One of the reasons that the later books tend to blur together is in the sameness of their plots: an essentially decent but rather dim fellow is complicit in some sort of international conspiracy about which he is ignorant until he is enlightened through his encounter with a clear-eyed idealist, after which he tries to redeem himself with a selfless but typically futile act of heroism. Le Carré’s idealists were sadly generic: all-purpose human-rights lawyers or international doctors—types rather than individuals. This is the tragic irony of his career: having made his mark by introducing moral complexity and ambiguity into the spy novel, he ended by making cardboard cut-outs against whom James Bond seems like Hamlet.

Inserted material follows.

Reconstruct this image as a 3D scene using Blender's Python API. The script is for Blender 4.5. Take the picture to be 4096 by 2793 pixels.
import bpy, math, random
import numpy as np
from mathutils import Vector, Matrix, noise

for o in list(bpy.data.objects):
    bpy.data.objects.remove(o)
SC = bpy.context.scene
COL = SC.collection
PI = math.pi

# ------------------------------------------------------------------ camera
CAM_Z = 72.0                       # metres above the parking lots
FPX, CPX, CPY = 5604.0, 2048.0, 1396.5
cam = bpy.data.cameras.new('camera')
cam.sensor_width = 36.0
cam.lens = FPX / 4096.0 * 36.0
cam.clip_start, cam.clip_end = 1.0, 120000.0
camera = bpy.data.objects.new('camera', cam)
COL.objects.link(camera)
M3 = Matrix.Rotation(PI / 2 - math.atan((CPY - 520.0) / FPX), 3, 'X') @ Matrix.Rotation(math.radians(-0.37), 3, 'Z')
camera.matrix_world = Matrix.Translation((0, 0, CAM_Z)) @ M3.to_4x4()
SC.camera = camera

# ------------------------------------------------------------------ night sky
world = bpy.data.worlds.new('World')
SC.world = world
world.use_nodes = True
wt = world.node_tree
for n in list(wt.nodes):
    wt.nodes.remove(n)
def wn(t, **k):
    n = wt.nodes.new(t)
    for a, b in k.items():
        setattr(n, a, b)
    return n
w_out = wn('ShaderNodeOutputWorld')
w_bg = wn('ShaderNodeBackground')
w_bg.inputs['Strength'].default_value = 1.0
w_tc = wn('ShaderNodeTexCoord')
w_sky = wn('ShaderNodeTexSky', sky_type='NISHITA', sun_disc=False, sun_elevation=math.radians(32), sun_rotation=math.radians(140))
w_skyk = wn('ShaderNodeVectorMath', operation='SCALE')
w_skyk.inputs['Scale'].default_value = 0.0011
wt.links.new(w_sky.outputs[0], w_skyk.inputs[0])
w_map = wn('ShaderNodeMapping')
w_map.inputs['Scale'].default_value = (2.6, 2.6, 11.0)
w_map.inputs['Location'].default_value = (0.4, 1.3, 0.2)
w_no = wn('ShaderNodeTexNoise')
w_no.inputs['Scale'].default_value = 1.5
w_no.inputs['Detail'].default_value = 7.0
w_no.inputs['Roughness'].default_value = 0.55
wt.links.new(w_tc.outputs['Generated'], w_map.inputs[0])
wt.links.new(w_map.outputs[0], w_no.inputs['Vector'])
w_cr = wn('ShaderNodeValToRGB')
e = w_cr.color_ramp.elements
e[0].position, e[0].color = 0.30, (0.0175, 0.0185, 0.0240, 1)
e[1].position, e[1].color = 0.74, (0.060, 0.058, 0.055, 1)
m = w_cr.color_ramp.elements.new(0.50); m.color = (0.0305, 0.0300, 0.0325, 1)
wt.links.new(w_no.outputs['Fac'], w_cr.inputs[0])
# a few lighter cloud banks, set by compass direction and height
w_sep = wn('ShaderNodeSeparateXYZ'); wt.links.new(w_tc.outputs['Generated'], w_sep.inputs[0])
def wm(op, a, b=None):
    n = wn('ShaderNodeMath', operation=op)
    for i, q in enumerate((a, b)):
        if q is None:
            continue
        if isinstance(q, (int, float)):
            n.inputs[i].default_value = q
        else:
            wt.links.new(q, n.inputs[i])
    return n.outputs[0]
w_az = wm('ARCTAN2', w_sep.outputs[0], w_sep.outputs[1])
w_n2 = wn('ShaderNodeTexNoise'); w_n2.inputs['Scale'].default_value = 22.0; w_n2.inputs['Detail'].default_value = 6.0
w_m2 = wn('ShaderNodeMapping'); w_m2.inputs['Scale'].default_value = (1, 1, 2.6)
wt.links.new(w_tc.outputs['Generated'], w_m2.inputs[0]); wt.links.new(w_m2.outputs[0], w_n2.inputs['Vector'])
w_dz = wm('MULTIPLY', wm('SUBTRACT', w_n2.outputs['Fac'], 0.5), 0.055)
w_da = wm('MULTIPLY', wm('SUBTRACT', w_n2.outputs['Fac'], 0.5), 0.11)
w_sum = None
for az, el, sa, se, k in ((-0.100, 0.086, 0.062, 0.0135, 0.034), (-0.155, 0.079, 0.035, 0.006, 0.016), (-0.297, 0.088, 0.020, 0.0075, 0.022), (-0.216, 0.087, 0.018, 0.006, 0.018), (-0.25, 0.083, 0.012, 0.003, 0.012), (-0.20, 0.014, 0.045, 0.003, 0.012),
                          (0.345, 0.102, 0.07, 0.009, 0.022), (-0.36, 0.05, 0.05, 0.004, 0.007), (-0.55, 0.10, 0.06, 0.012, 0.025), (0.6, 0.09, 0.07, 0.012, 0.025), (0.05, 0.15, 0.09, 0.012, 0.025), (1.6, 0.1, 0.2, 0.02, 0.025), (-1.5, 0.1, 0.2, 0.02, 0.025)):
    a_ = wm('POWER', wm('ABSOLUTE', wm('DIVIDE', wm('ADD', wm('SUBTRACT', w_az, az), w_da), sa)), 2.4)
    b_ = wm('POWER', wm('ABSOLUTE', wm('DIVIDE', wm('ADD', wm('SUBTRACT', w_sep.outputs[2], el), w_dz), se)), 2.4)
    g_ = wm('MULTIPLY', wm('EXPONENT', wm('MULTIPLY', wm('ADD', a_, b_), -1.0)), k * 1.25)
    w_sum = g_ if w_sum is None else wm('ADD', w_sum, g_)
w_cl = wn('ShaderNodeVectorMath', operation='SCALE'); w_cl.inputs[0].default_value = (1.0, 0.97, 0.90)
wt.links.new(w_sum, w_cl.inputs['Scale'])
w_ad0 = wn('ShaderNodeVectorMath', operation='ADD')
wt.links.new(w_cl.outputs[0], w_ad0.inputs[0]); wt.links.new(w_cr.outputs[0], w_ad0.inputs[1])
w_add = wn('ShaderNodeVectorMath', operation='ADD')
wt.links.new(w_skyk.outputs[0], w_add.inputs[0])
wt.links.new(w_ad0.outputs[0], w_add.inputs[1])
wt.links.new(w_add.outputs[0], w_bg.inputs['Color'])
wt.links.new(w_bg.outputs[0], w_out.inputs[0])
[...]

—Michael J. Lewis, “The Cooling of John le Carré,” The New Criterion (June 2021). That seems a harsh assessment, but what comes before and after the essay is measured, fair, and deeply appreciative of le Carré’s art. I wrote about his second-to-last novel, A Legacy of Spies, when it came out in fall 2017. I enjoyed it, though my reaction was similar to Lewis’s, and only confirmed by what turned out to be le Carré’s last novel, Agent Running in the Field, which Lewis calls his “Brexit novel.” Le Carré was one of a kind, and his prose was always top notch, but his career was bifurcated by two 30-year periods: 1961–1989, and 1990–2019. A Perfect Spy (1986) is his masterpiece, or rather his crowning masterpiece, alongside The Spy Who Came in From the Cold and the subsequent Smiley/Karla Trilogy. But there are other jewels in the crown, both before and after the end of the Cold War, because the man did not know how to write boring sentences or boring stories. I think of him the way I do P. D. James: a master of his craft whose second-tier work runs circles around would-be competitors. And as with her prolific output, I look forward to finishing every single book that came from his pen in my lifetime.